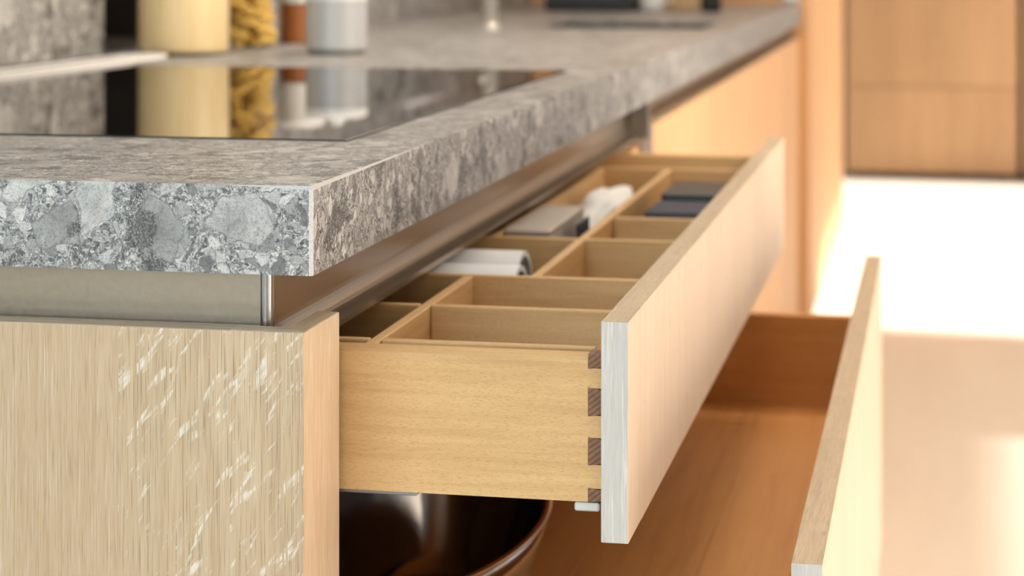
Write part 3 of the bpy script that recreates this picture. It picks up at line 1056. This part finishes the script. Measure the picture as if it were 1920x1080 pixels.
# tall cabinet at the end of the worktop
TX, TY0, TY1 = -.326, YE + .002, 7.25
tc = thing('tall_cabinet', 'tall oak cabinet closing the far end of the worktop', 'cabinet', (-.69, TY0, 0))
obj('carcass', box((-1.045, TY0, .085), (TX - .022, TY1, 2.35), .001, 1), M['oak_far'], tc)
obj('plinth', box((-1.0, TY0 + .01, .0005), (-.40, TY1, .084)), M['bronze'], tc)
for i in range(3):
    n = (TY1 - TY0) / 3
    a = TY0 + i * n
    dr = obj('door', box((TX - .0215, a + .001, .085), (TX - .0175, a + n - .002, 2.35), .0005, 1), M['oak_far'], tc, loc=(TX, a, 1))
    for q in range(5):
        y, e = a + .001 + q * (n - .003) / 5, a + .001 + (q + 1) * (n - .003) / 5
        obj('stave', box((TX - .017, y, .085), (TX, e - .0002, 2.35), .0007, 1), M['oak_far'], dr, loc=(TX, (y + e) / 2, 1))
ws = thing('wall_socket', 'small blue-grey socket plate on the tall cabinet side', 'socket', (-.37, TY0, .95))
obj('plate', box((-.392, TY0 - .008, .908), (-.352, TY0 - .0005, .99), .002, 2), M['satin'], ws)
obj('insert', box((-.386, TY0 - .0095, .925), (-.358, TY0 - .0082, .975), .0004, 1), M['grey_dark'], ws)

# far wardrobe
FXa, FXb, FY = -.415, .345, 9.62
fw = thing('tall_cabinet', 'oak cabinet standing at the far wall across the bright floor', 'cabinet', (-.03, FY, 0))
obj('carcass', box((FXa, FY + .022, .03), (FXb, FY + .56, 2.35), .001, 1), M['oak_dark'], fw)
obj('plinth', box((FXa + .03, FY + .06, .0005), (FXb - .03, FY + .5, .0295)), M['bronze'], fw)
for z0, z1 in ((.03, .417), (.421, 2.35)):
    dr = obj('door', box((FXa, FY + .018, z0), (FXb, FY + .0215, z1), .0005, 1), M['oak_dark'], fw, loc=(FXa, FY, z0))
    n = 7
    for q in range(n):
        a, b = FXa + q * (FXb - FXa) / n, FXa + (q + 1) * (FXb - FXa) / n
        obj('stave', box((a, FY, z0), (b - .0003, FY + .0175, z1), .0007, 1), M['oak_dark'], dr, loc=((a + b) / 2, FY, z0))
fw2 = thing('tall_cabinet', 'second far cabinet seen as a sliver at the right frame edge', 'cabinet', (.8, FY, 0))
obj('carcass', box((.372, FY + .022, .03), (1.15, FY + .56, 2.35), .001, 1), M['oak_dark'], fw2)
obj('door', box((.372, FY, .03), (1.15, FY + .0215, 2.35), .001, 1), M['oak_dark'], fw2)
obj('plinth', box((.40, FY + .06, .0005), (1.12, FY + .5, .0295)), M['bronze'], fw2)
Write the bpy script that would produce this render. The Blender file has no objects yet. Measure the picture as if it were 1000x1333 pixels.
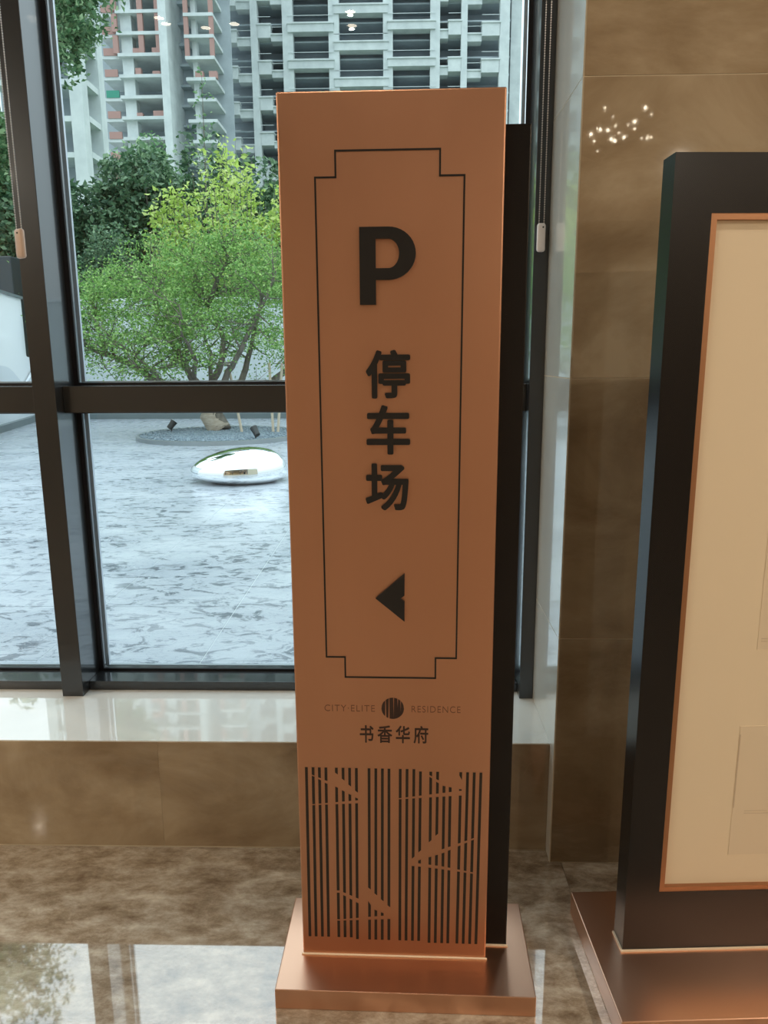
import bpy, bmesh, math, random
import numpy as np
from mathutils import Vector, Matrix
random.seed(7)
rng = np.random.default_rng(7)
SC = bpy.context.scene
COL = SC.collection

# ---------------------------------------------------------------- camera
R = np.array([[0.999687115, -0.001215941, -0.024983864],
              [0.024230813, -0.200818709, 0.979328706],
              [-0.006208033, -0.979627668, -0.200726413]])
cam = bpy.data.objects.new('camera', bpy.data.cameras.new('camera'))
COL.objects.link(cam)
cam.matrix_world = Matrix(((R[0][0], -R[0][1], -R[0][2], 0), (R[1][0], -R[1][1], -R[1][2], 0),
                           (R[2][0], -R[2][1], -R[2][2], 1.42), (0, 0, 0, 1)))
cam.data.sensor_fit = 'VERTICAL'
cam.data.sensor_height = 36
cam.data.lens = 970 / 1333 * 36
cam.data.clip_start = .05
cam.data.clip_end = 500
SC.camera = cam

# ---------------------------------------------------------------- sky, exposure
SKY_STRENGTH = 1.05
w = bpy.data.worlds.new('overcast_sky'); SC.world = w; w.use_nodes = True
bg = w.node_tree.nodes['Background']
_nt = w.node_tree; _L = _nt.links         # overcast sky: three times brighter overhead than at the horizon
_tc = _nt.nodes.new('ShaderNodeTexCoord'); _sx = _nt.nodes.new('ShaderNodeSeparateXYZ'); _L.new(_tc.outputs['Generated'], _sx.inputs[0])
_mx = _nt.nodes.new('ShaderNodeMath'); _mx.operation = 'MAXIMUM'; _mx.inputs[1].default_value = 0; _L.new(_sx.outputs['Z'], _mx.inputs[0])
_ma = _nt.nodes.new('ShaderNodeMath'); _ma.operation = 'MULTIPLY_ADD'; _ma.inputs[1].default_value = 2 * SKY_STRENGTH; _ma.inputs[2].default_value = SKY_STRENGTH
_L.new(_mx.outputs[0], _ma.inputs[0]); _L.new(_ma.outputs[0], bg.inputs[1])
bg.inputs[0].default_value = (.80, .93, .99, 1)
SC.view_settings.view_transform = 'Standard'
SC.view_settings.look = 'None'
SC.view_settings.gamma = 1
SC.view_settings.use_curve_mapping = False
SC.view_settings.exposure = 0.0
ADDED_LAMP_W = 34.0          # each unseen downlight added to light the room
CEIL_Z = 3.1
SC.cycles.use_denoising = True
SC.cycles.max_bounces = 8
SC.cycles.transparent_max_bounces = 16
SC.cycles.sample_clamp_indirect = 4

# ---------------------------------------------------------------- materials
def mat(name, col, rough=.5, metal=0., spec=.5, emit=None, es=0., coat=0.):
    m = bpy.data.materials.new(name); m.use_nodes = True
    b = m.node_tree.nodes['Principled BSDF']
    b.inputs['Base Color'].default_value = (*col, 1)
    b.inputs['Roughness'].default_value = rough
    b.inputs['Metallic'].default_value = metal
    b.inputs['Specular IOR Level'].default_value = spec
    b.inputs['Coat Weight'].default_value = coat
    if emit:
        b.inputs['Emission Color'].default_value = (*emit, 1)
        b.inputs['Emission Strength'].default_value = es
    return m

def ramp(nt, stops):
    r = nt.nodes.new('ShaderNodeValToRGB')
    e = r.color_ramp.elements
    while len(e) < len(stops): e.new(.5)
    for k, (p, c) in enumerate(stops):
        e[k].position = p; e[k].color = (*c, 1)
    return r

def noise_mat(name, stops, scale=3., detail=6., stretch=(1, 1, 1), rough=(.1, .2), bump=0., distort=0., spec=.5,
              metal=0., veins=None, per_object=True, coords='Object', bscale=None, coat=0., coat_ior=1.5, nrough=.6):
    m = bpy.data.materials.new(name); m.use_nodes = True
    nt = m.node_tree; L = nt.links; b = nt.nodes['Principled BSDF']
    tc = nt.nodes.new('ShaderNodeTexCoord')
    mp = nt.nodes.new('ShaderNodeMapping'); mp.inputs['Scale'].default_value = stretch
    L.new(tc.outputs[coords], mp.inputs[0])
    if per_object:
        oi = nt.nodes.new('ShaderNodeObjectInfo')
        mu = nt.nodes.new('ShaderNodeVectorMath'); mu.operation = 'SCALE'; mu.inputs[0].default_value = (17, 31, 23)
        L.new(oi.outputs['Random'], mu.inputs['Scale']); L.new(mu.outputs[0], mp.inputs['Location'])
    n = nt.nodes.new('ShaderNodeTexNoise')
    n.inputs['Scale'].default_value = scale; n.inputs['Detail'].default_value = detail
    n.inputs['Distortion'].default_value = distort; n.inputs['Roughness'].default_value = nrough
    L.new(mp.outputs[0], n.inputs['Vector'])
    r = ramp(nt, stops); L.new(n.outputs['Fac'], r.inputs[0])
    out = r.outputs[0]
    if veins:
        vc, vs, vw, va = veins          # colour, scale, width, amount
        n2 = nt.nodes.new('ShaderNodeTexNoise'); n2.inputs['Scale'].default_value = vs
        n2.inputs['Detail'].default_value = 5; n2.inputs['Distortion'].default_value = 1.6
        L.new(mp.outputs[0], n2.inputs['Vector'])
        s = nt.nodes.new('ShaderNodeMath'); s.operation = 'SUBTRACT'; s.inputs[1].default_value = .5   # vein = where the noise crosses its middle
        L.new(n2.outputs['Fac'], s.inputs[0])
        a = nt.nodes.new('ShaderNodeMath'); a.operation = 'ABSOLUTE'; L.new(s.outputs[0], a.inputs[0])
        mr = nt.nodes.new('ShaderNodeMapRange'); mr.inputs[1].default_value = 0; mr.inputs[2].default_value = vw
        mr.inputs[3].default_value = va; mr.inputs[4].default_value = 0
        L.new(a.outputs[0], mr.inputs[0])
        mx = nt.nodes.new('ShaderNodeMix'); mx.data_type = 'RGBA'
        L.new(mr.outputs[0], mx.inputs[0]); L.new(out, mx.inputs[6]); mx.inputs[7].default_value = (*vc, 1)
        out = mx.outputs[2]
    L.new(out, b.inputs['Base Color'])
    rr = nt.nodes.new('ShaderNodeMapRange'); rr.inputs[1].default_value = .3; rr.inputs[2].default_value = .7
    rr.inputs[3].default_value = rough[0]; rr.inputs[4].default_value = rough[1]
    L.new(n.outputs['Fac'], rr.inputs[0]); L.new(rr.outputs[0], b.inputs['Roughness'])
    b.inputs['Specular IOR Level'].default_value = spec
    b.inputs['Metallic'].default_value = metal
    b.inputs['Coat Weight'].default_value = coat; b.inputs['Coat IOR'].default_value = coat_ior; b.inputs['Coat Roughness'].default_value = .02
    if bump:
        src = n
        if bscale:
            src = nt.nodes.new('ShaderNodeTexNoise'); src.inputs['Scale'].default_value = bscale
            src.inputs['Detail'].default_value = 6; L.new(mp.outputs[0], src.inputs['Vector'])
        bp = nt.nodes.new('ShaderNodeBump'); bp.inputs['Strength'].default_value = bump
        bp.inputs['Distance'].default_value = .02
        L.new(src.outputs['Fac'], bp.inputs['Height']); L.new(bp.outputs[0], b.inputs['Normal'])
    return m

def paving_mat():
    m = bpy.data.materials.new('wet_slate_paving'); m.use_nodes = True
    nt = m.node_tree; L = nt.links; b = nt.nodes['Principled BSDF']
    g = nt.nodes.new('ShaderNodeNewGeometry')
    def noise(scale, det, dist, rg, st):
        mp = nt.nodes.new('ShaderNodeMapping'); mp.inputs['Scale'].default_value = st; L.new(g.outputs['Position'], mp.inputs[0])
        n = nt.nodes.new('ShaderNodeTexNoise'); L.new(mp.outputs[0], n.inputs['Vector'])
        for k, v in (('Scale', scale), ('Detail', det), ('Distortion', dist), ('Roughness', rg)): n.inputs[k].default_value = v
        return n
    def mrange(src, a, b_, c, d):
        r = nt.nodes.new('ShaderNodeMapRange'); L.new(src, r.inputs[0])
        for k, v in enumerate((a, b_, c, d)): r.inputs[k + 1].default_value = v
        return r.outputs[0]
    def mix(f, a, bcol):
        x = nt.nodes.new('ShaderNodeMix'); x.data_type = 'RGBA'; L.new(f, x.inputs[0]); L.new(a, x.inputs[6]); x.inputs[7].default_value = (*bcol, 1); return x.outputs[2]
    big = noise(.9, 6, .3, .6, (1, 1.6, 1)); fine = noise(6.5, 12, .9, .68, (1, 1.6, 1)); rid = noise(3.2, 9, 2.2, .6, (1, 1.9, 1))
    base = ramp(nt, [(.35, (.34, .38, .43)), (.65, (.52, .56, .61))]); L.new(big.outputs['Fac'], base.inputs[0])
    mask = mrange(big.outputs['Fac'], .42, .64, 1., .25)
    sp = mrange(fine.outputs['Fac'], .41, .48, 1., 0.)
    m1 = nt.nodes.new('ShaderNodeMath'); m1.operation = 'MULTIPLY'; L.new(mask, m1.inputs[0]); L.new(sp, m1.inputs[1])
    c = mix(m1.outputs[0], base.outputs[0], (.11, .13, .16))
    d = nt.nodes.new('ShaderNodeMath'); d.operation = 'SUBTRACT'; d.inputs[1].default_value = .5; L.new(rid.outputs['Fac'], d.inputs[0])
    a = nt.nodes.new('ShaderNodeMath'); a.operation = 'ABSOLUTE'; L.new(d.outputs[0], a.inputs[0])
    ln = mrange(a.outputs[0], 0, .006, .7, 0.)
    m2 = nt.nodes.new('ShaderNodeMath'); m2.operation = 'MULTIPLY'; L.new(mask, m2.inputs[0]); L.new(ln, m2.inputs[1])
    c = mix(m2.outputs[0], c, (.08, .095, .12))
    L.new(c, b.inputs['Base Color'])
    L.new(mrange(big.outputs['Fac'], .35, .65, .30, .12), b.inputs['Roughness'])
    bp = nt.nodes.new('ShaderNodeBump'); bp.inputs['Strength'].default_value = .35; bp.inputs['Distance'].default_value = .01
    L.new(fine.outputs['Fac'], bp.inputs['Height']); L.new(bp.outputs[0], b.inputs['Normal'])
    return m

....

#### [REQUIRED WORK]
From the listing above, copy every line that includes the word "picture".

#### [ANSWER BELOW]
Write part 3 of the bpy script that recreates this picture. It picks up at line 1056. This part finishes the script. Measure the picture as if it were 1920x1080 pixels.
Write the bpy script that would produce this render. The Blender file has no objects yet. Measure the picture as if it were 1000x1333 pixels.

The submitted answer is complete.